[Aim of the exercise] Return precisely the span of lines from the top of the material below to the line containing "COL = SC.collection", both included. Pictures are excluded.

[Supplied material]
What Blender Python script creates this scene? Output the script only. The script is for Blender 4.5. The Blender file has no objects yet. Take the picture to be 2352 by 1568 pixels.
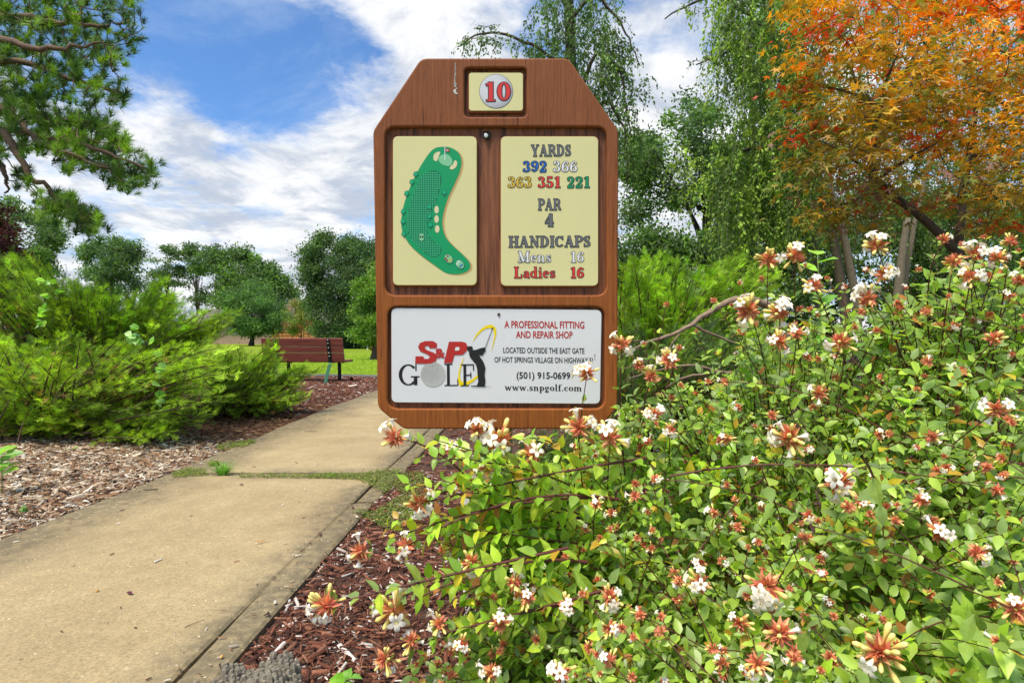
import bpy, bmesh, math, random
import numpy as np
from mathutils import Vector, Matrix
random.seed(7)
RNG = np.random.default_rng(11)
PI = math.pi
R = math.radians
SC = bpy.context.scene
COL = SC.collection

# ------------------------------------------------------------------ camera, sky, sun, exposure
F, CX, HY, H = 1307.0, 1176.0, 775.0, 0.88      # focal length and horizon in the photo's 2352-px frame, eye height
cam_d = bpy.data.cameras.new('camera')
cam = bpy.data.objects.new('camera', cam_d)
COL.objects.link(cam)
cam.location = (0, 0, H)
cam.rotation_euler = (PI / 2, 0, 0)
cam_d.sensor_width = 36
cam_d.lens = 36 * F / 2352
cam_d.shift_y = -9.0 / 2352
cam_d.clip_start = 0.02
cam_d.clip_end = 2000
SC.camera = cam

SUN_DIR = Vector((-0.30, -0.38, 0.94)).normalized()     # towards the sun
SUN_EL = math.asin(SUN_DIR.z)
SUN_AZ = math.atan2(SUN_DIR.x, SUN_DIR.y)
SC.view_settings.view_transform = 'Standard'
SC.view_settings.look = 'None'
SC.view_settings.gamma = 1
SC.view_settings.use_curve_mapping = False
SC.view_settings.exposure = 1.9
SC.render.engine = 'CYCLES'
SC.cycles.max_bounces = 12
SC.cycles.diffuse_bounces = 7
SC.cycles.transmission_bounces = 7
SC.cycles.transparent_max_bounces = 8
SC.cycles.use_denoising = True

world = bpy.data.worlds.new('World')
SC.world = world
world.use_nodes = True
wt = world.node_tree
for n in list(wt.nodes):
    wt.nodes.remove(n)


class NT:
    """small helper to write node trees"""
    def __init__(s, tree):
        s.t = tree
    def n(s, typ, **kw):
        nd = s.t.nodes.new(typ)
        for k, v in kw.items():
            if k.startswith('i_'):
                key = k[2:]
                key = int(key) if key.isdigit() else key.replace('_', ' ')
                s.set(nd.inputs[key], v)
            else:
                setattr(nd, k, v)
        return nd
    def set(s, sock, v):
        if isinstance(v, bpy.types.NodeSocket):
            s.t.links.new(v, sock)
        elif isinstance(v, bpy.types.Node):
            s.t.links.new(v.outputs[0], sock)
        else:
            sock.default_value = v
    def math(s, op, a, b=None, c=None, clamp=False):
        nd = s.t.nodes.new('ShaderNodeMath')
        nd.operation = op
        nd.use_clamp = clamp
        s.set(nd.inputs[0], a)
        if b is not None:
            s.set(nd.inputs[1], b)
        if c is not None:
            s.set(nd.inputs[2], c)
        return nd.outputs[0]
    def vmath(s, op, a, b=None):
        nd = s.t.nodes.new('ShaderNodeVectorMath')
        nd.operation = op
        s.set(nd.inputs[0], a)
        if b is not None:
            s.set(nd.inputs[1], b)
        return nd.outputs['Value'] if op in ('DOT_PRODUCT', 'LENGTH', 'DISTANCE') else nd.outputs[0]
    def mix(s, fac, a, b, mode='MIX'):
        nd = s.t.nodes.new('ShaderNodeMix')
        nd.data_type = 'RGBA'
        nd.blend_type = mode
        s.set(nd.inputs[0], fac)
        s.set(nd.inputs[6], a)
        s.set(nd.inputs[7], b)
        return nd.outputs[2]
    def ramp(s, fac, stops, interp='LINEAR'):
        nd = s.t.nodes.new('ShaderNodeValToRGB')
        s.set(nd.inputs[0], fac)
        cr = nd.color_ramp
        cr.interpolation = interp
        while len(cr.elements) < len(stops):
            cr.elements.new(0.5)
        for e, (p, c) in zip(cr.elements, stops):
            e.position = p
            e.color = (c, c, c, 1) if isinstance(c, (int, float)) else (*c, 1)
        return nd.outputs[0]
    def maprange(s, v, a, b, c=0.0, d=1.0, smooth=True):
        nd = s.t.nodes.new('ShaderNodeMapRange')
        nd.interpolation_type = 'SMOOTHSTEP' if smooth else 'LINEAR'
        for i, x in enumerate((v, a, b, c, d)):
            s.set(nd.inputs[i], x)
        return nd.outputs[0]
    def noise(s, vec, scale, detail=4, rough=0.5, dist=0.0):
        nd = s.n('ShaderNodeTexNoise')
        if vec is not None:
            s.set(nd.inputs['Vector'], vec)
        nd.inputs['Scale'].default_value = scale
        nd.inputs['Detail'].default_value = detail
        nd.inputs['Roughness'].default_value = rough
        nd.inputs['Distortion'].default_value = dist
        return nd.outputs[0]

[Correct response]
What Blender Python script creates this scene? Output the script only. The script is for Blender 4.5. The Blender file has no objects yet. Take the picture to be 2352 by 1568 pixels.
import bpy, bmesh, math, random
import numpy as np
from mathutils import Vector, Matrix
random.seed(7)
RNG = np.random.default_rng(11)
PI = math.pi
R = math.radians
SC = bpy.context.scene
COL = SC.collection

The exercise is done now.